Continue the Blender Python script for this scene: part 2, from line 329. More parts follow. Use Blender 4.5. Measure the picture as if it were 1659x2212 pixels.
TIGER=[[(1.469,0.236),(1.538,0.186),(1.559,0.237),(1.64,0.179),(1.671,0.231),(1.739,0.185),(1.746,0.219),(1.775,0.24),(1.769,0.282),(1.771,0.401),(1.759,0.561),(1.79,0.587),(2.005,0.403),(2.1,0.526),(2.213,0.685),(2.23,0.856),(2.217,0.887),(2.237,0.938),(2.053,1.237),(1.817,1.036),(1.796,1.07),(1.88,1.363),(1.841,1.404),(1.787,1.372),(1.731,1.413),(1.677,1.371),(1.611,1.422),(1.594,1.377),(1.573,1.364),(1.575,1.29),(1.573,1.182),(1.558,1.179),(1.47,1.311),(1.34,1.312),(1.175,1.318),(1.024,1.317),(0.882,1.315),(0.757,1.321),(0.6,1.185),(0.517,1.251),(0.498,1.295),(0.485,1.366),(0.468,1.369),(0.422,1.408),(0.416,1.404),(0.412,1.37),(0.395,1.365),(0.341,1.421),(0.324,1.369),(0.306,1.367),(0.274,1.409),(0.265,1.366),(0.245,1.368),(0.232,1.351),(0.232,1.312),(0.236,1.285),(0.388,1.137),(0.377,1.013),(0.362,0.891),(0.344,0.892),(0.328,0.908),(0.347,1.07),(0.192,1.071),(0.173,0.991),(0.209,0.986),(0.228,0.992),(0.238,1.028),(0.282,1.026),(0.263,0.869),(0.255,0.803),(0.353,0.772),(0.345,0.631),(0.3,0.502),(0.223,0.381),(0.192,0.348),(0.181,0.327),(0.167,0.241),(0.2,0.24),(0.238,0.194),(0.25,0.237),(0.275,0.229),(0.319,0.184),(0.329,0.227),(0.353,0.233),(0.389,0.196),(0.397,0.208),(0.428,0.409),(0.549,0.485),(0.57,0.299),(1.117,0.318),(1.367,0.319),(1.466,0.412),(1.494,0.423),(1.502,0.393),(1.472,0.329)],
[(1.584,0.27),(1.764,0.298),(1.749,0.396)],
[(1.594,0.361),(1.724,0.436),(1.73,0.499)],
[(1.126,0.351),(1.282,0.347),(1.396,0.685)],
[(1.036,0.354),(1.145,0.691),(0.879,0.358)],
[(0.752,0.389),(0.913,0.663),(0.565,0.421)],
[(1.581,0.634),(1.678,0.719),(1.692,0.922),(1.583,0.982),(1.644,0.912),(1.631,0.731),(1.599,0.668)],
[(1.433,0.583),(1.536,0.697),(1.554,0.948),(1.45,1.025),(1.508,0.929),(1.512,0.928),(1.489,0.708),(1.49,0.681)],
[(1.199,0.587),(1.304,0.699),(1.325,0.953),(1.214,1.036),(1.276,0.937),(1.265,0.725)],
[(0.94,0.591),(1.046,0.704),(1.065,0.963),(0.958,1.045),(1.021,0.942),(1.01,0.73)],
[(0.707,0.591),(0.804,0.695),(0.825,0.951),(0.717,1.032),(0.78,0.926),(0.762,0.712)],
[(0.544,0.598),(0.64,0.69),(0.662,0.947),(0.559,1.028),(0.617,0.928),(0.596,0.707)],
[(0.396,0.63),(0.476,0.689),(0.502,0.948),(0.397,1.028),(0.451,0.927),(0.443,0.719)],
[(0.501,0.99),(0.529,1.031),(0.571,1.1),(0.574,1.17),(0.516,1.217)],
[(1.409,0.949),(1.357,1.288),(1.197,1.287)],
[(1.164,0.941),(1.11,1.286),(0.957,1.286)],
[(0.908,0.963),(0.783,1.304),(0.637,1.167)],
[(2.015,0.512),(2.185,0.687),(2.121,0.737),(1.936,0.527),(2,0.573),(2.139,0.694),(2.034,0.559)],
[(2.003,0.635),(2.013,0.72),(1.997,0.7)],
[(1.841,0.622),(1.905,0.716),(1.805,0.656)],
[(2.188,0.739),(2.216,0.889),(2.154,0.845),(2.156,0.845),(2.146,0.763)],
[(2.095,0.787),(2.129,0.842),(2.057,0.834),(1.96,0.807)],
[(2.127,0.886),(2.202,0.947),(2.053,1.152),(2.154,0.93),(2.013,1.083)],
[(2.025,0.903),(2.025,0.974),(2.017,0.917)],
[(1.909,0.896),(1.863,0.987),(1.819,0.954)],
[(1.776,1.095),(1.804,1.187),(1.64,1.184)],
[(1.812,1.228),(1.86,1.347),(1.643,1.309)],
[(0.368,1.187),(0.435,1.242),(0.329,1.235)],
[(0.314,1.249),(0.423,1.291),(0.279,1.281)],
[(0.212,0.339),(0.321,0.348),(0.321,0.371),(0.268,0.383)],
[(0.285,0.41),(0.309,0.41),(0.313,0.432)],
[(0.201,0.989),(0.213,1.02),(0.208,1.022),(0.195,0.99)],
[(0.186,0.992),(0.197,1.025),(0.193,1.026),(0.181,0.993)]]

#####

• **Work instructions**
Reproduce the material above, every line of it, exactly.

• **Response to the task**
Continue the Blender Python script for this scene: part 2, from line 329. More parts follow. Use Blender 4.5. Measure the picture as if it were 1659x2212 pixels.
TIGER=[[(1.469,0.236),(1.538,0.186),(1.559,0.237),(1.64,0.179),(1.671,0.231),(1.739,0.185),(1.746,0.219),(1.775,0.24),(1.769,0.282),(1.771,0.401),(1.759,0.561),(1.79,0.587),(2.005,0.403),(2.1,0.526),(2.213,0.685),(2.23,0.856),(2.217,0.887),(2.237,0.938),(2.053,1.237),(1.817,1.036),(1.796,1.07),(1.88,1.363),(1.841,1.404),(1.787,1.372),(1.731,1.413),(1.677,1.371),(1.611,1.422),(1.594,1.377),(1.573,1.364),(1.575,1.29),(1.573,1.182),(1.558,1.179),(1.47,1.311),(1.34,1.312),(1.175,1.318),(1.024,1.317),(0.882,1.315),(0.757,1.321),(0.6,1.185),(0.517,1.251),(0.498,1.295),(0.485,1.366),(0.468,1.369),(0.422,1.408),(0.416,1.404),(0.412,1.37),(0.395,1.365),(0.341,1.421),(0.324,1.369),(0.306,1.367),(0.274,1.409),(0.265,1.366),(0.245,1.368),(0.232,1.351),(0.232,1.312),(0.236,1.285),(0.388,1.137),(0.377,1.013),(0.362,0.891),(0.344,0.892),(0.328,0.908),(0.347,1.07),(0.192,1.071),(0.173,0.991),(0.209,0.986),(0.228,0.992),(0.238,1.028),(0.282,1.026),(0.263,0.869),(0.255,0.803),(0.353,0.772),(0.345,0.631),(0.3,0.502),(0.223,0.381),(0.192,0.348),(0.181,0.327),(0.167,0.241),(0.2,0.24),(0.238,0.194),(0.25,0.237),(0.275,0.229),(0.319,0.184),(0.329,0.227),(0.353,0.233),(0.389,0.196),(0.397,0.208),(0.428,0.409),(0.549,0.485),(0.57,0.299),(1.117,0.318),(1.367,0.319),(1.466,0.412),(1.494,0.423),(1.502,0.393),(1.472,0.329)],
[(1.584,0.27),(1.764,0.298),(1.749,0.396)],
[(1.594,0.361),(1.724,0.436),(1.73,0.499)],
[(1.126,0.351),(1.282,0.347),(1.396,0.685)],
[(1.036,0.354),(1.145,0.691),(0.879,0.358)],
[(0.752,0.389),(0.913,0.663),(0.565,0.421)],
[(1.581,0.634),(1.678,0.719),(1.692,0.922),(1.583,0.982),(1.644,0.912),(1.631,0.731),(1.599,0.668)],
[(1.433,0.583),(1.536,0.697),(1.554,0.948),(1.45,1.025),(1.508,0.929),(1.512,0.928),(1.489,0.708),(1.49,0.681)],
[(1.199,0.587),(1.304,0.699),(1.325,0.953),(1.214,1.036),(1.276,0.937),(1.265,0.725)],
[(0.94,0.591),(1.046,0.704),(1.065,0.963),(0.958,1.045),(1.021,0.942),(1.01,0.73)],
[(0.707,0.591),(0.804,0.695),(0.825,0.951),(0.717,1.032),(0.78,0.926),(0.762,0.712)],
[(0.544,0.598),(0.64,0.69),(0.662,0.947),(0.559,1.028),(0.617,0.928),(0.596,0.707)],
[(0.396,0.63),(0.476,0.689),(0.502,0.948),(0.397,1.028),(0.451,0.927),(0.443,0.719)],
[(0.501,0.99),(0.529,1.031),(0.571,1.1),(0.574,1.17),(0.516,1.217)],
[(1.409,0.949),(1.357,1.288),(1.197,1.287)],
[(1.164,0.941),(1.11,1.286),(0.957,1.286)],
[(0.908,0.963),(0.783,1.304),(0.637,1.167)],
[(2.015,0.512),(2.185,0.687),(2.121,0.737),(1.936,0.527),(2,0.573),(2.139,0.694),(2.034,0.559)],
[(2.003,0.635),(2.013,0.72),(1.997,0.7)],
[(1.841,0.622),(1.905,0.716),(1.805,0.656)],
[(2.188,0.739),(2.216,0.889),(2.154,0.845),(2.156,0.845),(2.146,0.763)],
[(2.095,0.787),(2.129,0.842),(2.057,0.834),(1.96,0.807)],
[(2.127,0.886),(2.202,0.947),(2.053,1.152),(2.154,0.93),(2.013,1.083)],
[(2.025,0.903),(2.025,0.974),(2.017,0.917)],
[(1.909,0.896),(1.863,0.987),(1.819,0.954)],
[(1.776,1.095),(1.804,1.187),(1.64,1.184)],
[(1.812,1.228),(1.86,1.347),(1.643,1.309)],
[(0.368,1.187),(0.435,1.242),(0.329,1.235)],
[(0.314,1.249),(0.423,1.291),(0.279,1.281)],
[(0.212,0.339),(0.321,0.348),(0.321,0.371),(0.268,0.383)],
[(0.285,0.41),(0.309,0.41),(0.313,0.432)],
[(0.201,0.989),(0.213,1.02),(0.208,1.022),(0.195,0.99)],
[(0.186,0.992),(0.197,1.025),(0.193,1.026),(0.181,0.993)]]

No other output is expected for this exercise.